_YOUR OBJECTIVE_
Begin with the first line of the listing and quote every line through the one containing "from mathutils import Matrix, Vector"; give only those lines.
┄┄┄┄┄┄┄┄┄┄
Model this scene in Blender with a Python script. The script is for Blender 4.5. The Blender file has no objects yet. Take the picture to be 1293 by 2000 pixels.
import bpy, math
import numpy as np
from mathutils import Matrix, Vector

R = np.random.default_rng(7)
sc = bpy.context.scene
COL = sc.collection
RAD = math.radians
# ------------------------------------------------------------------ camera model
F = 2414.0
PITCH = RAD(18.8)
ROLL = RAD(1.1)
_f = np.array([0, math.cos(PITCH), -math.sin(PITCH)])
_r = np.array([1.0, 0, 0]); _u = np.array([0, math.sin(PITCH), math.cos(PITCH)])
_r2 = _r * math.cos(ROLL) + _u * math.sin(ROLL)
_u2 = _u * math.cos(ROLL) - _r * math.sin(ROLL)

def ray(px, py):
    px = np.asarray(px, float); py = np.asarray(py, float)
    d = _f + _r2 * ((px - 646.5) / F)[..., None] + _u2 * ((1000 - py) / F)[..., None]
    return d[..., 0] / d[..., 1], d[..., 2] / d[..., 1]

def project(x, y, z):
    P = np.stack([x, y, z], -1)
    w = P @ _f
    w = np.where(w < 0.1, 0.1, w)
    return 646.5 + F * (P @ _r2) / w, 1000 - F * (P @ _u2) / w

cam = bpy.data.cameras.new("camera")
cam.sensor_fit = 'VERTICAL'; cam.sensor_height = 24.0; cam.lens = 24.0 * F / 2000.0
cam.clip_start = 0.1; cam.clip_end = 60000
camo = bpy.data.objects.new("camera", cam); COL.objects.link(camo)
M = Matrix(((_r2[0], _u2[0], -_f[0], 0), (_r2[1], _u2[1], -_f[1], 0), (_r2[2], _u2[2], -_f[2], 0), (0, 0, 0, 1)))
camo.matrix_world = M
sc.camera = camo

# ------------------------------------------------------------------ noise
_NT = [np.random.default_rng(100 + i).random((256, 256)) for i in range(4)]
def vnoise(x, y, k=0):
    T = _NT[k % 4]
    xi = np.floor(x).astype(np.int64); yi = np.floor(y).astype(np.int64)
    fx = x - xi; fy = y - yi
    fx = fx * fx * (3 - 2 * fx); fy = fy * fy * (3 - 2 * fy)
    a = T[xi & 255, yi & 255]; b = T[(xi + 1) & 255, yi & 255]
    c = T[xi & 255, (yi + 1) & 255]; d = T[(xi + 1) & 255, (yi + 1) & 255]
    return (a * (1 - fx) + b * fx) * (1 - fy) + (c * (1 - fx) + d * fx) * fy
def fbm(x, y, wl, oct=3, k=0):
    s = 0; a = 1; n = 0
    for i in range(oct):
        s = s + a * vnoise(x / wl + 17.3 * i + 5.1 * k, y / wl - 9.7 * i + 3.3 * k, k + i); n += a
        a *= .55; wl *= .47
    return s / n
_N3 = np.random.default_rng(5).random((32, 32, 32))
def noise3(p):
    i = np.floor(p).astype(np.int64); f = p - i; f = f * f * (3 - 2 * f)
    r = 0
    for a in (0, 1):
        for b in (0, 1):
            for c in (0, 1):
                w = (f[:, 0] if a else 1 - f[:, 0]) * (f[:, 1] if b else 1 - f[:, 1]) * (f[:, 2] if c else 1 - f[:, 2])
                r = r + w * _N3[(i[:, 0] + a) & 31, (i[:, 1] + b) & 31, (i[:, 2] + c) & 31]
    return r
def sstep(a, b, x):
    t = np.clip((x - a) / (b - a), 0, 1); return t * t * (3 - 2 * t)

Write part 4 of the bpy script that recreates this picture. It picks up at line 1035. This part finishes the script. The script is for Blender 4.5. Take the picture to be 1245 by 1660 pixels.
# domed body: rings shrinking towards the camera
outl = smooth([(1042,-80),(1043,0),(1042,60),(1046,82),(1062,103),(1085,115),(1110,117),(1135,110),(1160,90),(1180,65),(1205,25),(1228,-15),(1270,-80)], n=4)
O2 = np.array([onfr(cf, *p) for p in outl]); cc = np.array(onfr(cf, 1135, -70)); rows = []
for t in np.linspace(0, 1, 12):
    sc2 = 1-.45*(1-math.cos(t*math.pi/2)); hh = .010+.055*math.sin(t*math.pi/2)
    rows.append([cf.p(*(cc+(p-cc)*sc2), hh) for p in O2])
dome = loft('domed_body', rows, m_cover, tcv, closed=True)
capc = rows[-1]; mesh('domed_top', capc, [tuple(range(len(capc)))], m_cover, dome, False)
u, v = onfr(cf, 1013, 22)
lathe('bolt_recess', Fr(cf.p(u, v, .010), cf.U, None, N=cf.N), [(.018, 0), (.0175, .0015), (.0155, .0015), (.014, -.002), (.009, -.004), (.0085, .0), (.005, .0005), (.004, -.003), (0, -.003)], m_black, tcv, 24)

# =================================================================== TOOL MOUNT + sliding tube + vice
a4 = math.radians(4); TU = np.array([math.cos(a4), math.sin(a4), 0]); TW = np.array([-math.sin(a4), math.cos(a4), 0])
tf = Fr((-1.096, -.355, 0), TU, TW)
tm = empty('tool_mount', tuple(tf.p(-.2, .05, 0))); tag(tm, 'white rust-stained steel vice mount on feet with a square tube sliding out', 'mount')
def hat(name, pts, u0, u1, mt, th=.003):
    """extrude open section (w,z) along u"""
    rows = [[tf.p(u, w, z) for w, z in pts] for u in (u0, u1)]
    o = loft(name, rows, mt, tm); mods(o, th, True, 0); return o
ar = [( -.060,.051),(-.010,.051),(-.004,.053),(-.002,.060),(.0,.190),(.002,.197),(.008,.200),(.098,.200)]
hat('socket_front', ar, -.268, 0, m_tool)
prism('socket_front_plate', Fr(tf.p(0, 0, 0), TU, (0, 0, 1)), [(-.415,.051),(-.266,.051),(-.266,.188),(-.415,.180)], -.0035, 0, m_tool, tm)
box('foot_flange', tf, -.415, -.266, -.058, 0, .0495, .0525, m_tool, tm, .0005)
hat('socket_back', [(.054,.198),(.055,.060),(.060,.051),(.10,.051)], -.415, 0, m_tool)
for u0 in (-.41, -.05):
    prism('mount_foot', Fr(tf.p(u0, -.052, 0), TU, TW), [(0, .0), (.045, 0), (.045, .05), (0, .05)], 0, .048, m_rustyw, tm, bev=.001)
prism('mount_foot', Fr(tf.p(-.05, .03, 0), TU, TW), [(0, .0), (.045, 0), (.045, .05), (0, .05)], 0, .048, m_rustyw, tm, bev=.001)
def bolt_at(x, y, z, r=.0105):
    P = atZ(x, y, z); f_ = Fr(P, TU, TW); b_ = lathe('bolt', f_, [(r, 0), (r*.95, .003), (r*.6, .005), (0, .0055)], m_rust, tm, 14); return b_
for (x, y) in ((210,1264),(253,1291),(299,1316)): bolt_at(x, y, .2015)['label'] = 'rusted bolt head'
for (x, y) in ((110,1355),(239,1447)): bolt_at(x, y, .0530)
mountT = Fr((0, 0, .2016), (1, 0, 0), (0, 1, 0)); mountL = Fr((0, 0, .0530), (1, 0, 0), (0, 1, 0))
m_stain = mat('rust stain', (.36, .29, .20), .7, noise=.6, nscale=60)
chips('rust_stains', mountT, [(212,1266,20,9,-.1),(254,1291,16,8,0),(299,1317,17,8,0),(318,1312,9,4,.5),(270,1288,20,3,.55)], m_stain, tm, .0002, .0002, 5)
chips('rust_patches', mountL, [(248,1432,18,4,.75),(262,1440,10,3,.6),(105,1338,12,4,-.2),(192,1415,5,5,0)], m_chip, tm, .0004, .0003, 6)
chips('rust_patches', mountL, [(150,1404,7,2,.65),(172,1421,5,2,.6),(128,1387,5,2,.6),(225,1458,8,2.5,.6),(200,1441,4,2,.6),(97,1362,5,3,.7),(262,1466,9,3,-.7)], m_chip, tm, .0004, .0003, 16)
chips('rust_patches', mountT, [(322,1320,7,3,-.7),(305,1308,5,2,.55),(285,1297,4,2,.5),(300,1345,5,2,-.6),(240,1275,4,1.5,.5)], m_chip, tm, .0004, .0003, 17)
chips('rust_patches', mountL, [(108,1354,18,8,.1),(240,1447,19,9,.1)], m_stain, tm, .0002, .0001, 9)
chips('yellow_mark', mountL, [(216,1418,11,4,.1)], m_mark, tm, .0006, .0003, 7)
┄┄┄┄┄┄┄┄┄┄
_REPLY_
Model this scene in Blender with a Python script. The script is for Blender 4.5. The Blender file has no objects yet. Take the picture to be 1293 by 2000 pixels.
import bpy, math
import numpy as np
from mathutils import Matrix, Vector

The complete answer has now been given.